The future coming for the new north American cities

Five years ago, I wrote that the city of Burnaby (in BC) does not have a downtown or a central human gathering space. It has a few big malls with Metrotown being the biggest mall in BC. Malls are not really gathering places and they do not reflect the culture/identity of the city.

Laura Puttkamer in her perspective about city center says “city center feels like a gathering place for community. It hosts important events. It is where you bring your city visitors with pride (1).

The city center is expected to have a concentration of community activity and a strong flavour of the city. While in Burnaby, like many other cities around, it grew around a concentration of malls.

In the last 10 years the city planning was moving to denser nodes and corridors along the sky-train roots to increase the use of the public transit.

Only in 2017, some leaks about Burnaby future planning said that the Metropolis at Metrotown shopping mall will be redeveloped into downtown Burnaby. The mall is going to evolve from a super-regional mall into a more vibrant mixed-use community over half of a century.

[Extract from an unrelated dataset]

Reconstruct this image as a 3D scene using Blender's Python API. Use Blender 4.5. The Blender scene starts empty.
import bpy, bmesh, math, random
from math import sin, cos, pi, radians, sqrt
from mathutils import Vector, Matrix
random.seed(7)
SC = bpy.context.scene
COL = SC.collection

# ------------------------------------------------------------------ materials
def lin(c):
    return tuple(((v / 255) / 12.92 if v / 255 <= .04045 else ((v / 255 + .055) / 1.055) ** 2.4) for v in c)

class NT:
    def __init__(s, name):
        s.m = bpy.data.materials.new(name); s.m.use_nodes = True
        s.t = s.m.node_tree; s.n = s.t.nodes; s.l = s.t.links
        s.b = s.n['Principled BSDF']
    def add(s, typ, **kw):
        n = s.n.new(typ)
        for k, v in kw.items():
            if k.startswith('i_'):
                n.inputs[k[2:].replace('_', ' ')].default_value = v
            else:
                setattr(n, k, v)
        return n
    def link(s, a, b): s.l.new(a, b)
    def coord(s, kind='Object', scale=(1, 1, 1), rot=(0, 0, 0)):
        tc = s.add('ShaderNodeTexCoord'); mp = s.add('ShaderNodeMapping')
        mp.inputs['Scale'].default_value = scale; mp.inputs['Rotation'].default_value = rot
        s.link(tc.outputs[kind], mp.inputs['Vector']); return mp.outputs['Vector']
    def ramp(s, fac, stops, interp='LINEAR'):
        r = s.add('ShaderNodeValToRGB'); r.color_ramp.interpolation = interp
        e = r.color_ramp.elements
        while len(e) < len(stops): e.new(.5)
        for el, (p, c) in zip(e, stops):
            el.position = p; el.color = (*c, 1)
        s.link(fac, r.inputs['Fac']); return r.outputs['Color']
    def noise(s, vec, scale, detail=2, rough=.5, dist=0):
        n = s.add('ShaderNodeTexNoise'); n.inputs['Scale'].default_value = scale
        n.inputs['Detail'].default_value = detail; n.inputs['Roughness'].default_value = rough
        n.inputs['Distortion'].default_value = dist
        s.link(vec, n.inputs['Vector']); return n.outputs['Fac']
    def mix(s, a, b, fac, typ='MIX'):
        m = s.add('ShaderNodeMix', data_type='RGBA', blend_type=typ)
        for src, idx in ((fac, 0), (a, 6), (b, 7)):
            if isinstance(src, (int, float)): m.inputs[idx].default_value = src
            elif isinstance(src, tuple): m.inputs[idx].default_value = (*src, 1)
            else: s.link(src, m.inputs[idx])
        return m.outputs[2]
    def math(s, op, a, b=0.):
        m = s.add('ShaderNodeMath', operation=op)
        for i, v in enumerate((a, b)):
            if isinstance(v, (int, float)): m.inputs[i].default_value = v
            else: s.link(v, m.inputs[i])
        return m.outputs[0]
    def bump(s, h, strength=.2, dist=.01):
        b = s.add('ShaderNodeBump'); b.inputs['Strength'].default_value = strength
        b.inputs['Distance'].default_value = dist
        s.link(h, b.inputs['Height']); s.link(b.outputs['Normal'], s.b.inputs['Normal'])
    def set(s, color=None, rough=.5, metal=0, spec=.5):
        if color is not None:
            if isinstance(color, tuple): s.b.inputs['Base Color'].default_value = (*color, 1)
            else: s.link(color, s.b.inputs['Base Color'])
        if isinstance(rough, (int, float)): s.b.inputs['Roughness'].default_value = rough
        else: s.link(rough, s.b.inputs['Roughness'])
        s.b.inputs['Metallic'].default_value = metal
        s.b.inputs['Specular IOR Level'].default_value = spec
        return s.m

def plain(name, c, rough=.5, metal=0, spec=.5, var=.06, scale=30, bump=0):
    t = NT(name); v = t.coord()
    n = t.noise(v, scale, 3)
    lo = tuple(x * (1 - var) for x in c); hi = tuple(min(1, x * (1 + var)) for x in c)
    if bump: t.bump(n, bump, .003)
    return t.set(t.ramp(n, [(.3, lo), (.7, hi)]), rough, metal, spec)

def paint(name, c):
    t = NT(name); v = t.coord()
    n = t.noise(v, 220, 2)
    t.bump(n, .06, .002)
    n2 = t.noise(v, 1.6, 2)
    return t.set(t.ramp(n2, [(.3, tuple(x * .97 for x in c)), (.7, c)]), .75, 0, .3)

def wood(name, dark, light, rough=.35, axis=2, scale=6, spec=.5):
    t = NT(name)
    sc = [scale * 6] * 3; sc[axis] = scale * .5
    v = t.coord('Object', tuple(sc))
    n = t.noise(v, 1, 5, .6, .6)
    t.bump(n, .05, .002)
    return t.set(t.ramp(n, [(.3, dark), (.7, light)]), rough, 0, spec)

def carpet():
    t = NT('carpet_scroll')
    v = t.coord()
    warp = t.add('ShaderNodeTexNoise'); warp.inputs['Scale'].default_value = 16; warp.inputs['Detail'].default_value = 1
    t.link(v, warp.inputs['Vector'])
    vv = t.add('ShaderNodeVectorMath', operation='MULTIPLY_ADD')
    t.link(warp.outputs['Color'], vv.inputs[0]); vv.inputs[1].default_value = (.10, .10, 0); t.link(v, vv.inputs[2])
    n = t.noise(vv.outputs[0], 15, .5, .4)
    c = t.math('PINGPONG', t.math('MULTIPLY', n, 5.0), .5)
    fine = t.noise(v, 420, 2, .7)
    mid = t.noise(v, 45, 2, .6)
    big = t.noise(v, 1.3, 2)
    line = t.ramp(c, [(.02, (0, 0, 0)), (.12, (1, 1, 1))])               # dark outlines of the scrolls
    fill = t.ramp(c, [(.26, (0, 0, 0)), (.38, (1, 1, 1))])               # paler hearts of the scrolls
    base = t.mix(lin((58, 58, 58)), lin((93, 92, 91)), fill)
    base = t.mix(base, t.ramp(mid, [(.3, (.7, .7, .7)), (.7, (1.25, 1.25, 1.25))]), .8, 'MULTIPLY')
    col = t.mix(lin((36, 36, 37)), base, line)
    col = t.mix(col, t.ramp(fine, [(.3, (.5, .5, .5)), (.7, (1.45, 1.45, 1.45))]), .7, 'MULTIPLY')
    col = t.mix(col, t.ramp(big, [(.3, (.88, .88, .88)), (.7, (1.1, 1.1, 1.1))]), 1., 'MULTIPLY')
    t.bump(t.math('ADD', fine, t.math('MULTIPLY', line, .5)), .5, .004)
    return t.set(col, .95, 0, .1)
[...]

According to the developer, they are in the early stages of consultation and planning for the multi-phase, decades-long vision of demolishing most of the existing indoor mall to create small new blocks with a mix of uses (commercial and residential).  A smaller indoor mall component will be retained near the core of the site, and a performing arts centre will also be located adjacent to SkyTrain’s Metrotown Station. The southward extension of McMurray Street into the Concord site will be the first leg of the extended McMurray Street through the mall (3).

Four redevelopment phases, with each phase its own precinct, are envisioned. Depending on existing tenant leases, the phasing of each precinct will extend from 2021 to 2086.

Some of the key project goals are to create a “totally unique 24-hour downtown” and “an exciting place to live and visit,” as well as a “sustainable downtown” with an “urban centre that rivals Vancouver,”. In that vision, “Metrotown is a centre” and “Vancouver is an urban edge”, according to Graeme Silvera, the vice president of development (2)

“We want to transform that site that invites the community to it and sets more within a neighbourhood fabric than being an insulated, interior-oriented mall that is highly cut off from the neighbourhood surrounding it,” said Kozak the director of planning and building for the City of Burnaby (3).

The first phase, not including, will redevelop much of the parking lots fronting Kingsway.

This will be followed by other phases that redevelop the south part.

Extensive new and additional retail space is planned for the lower levels of the buildings, adding to 1.7 million sq. ft. of new job-supporting office, civic, and education space (3).

The revisioning of the big mall into a community downtown may look like the current Vancouver downtown!

I am looking forward to a walkable, inclusive, and dynamic city in all its sections. I’m hoping to see Brentwood and Lougheed Shopping Centers connected to the new Burnaby downtown though a walkable corridor!

Probably we will see the same transformation happening to other enclosed shopping centers around North America.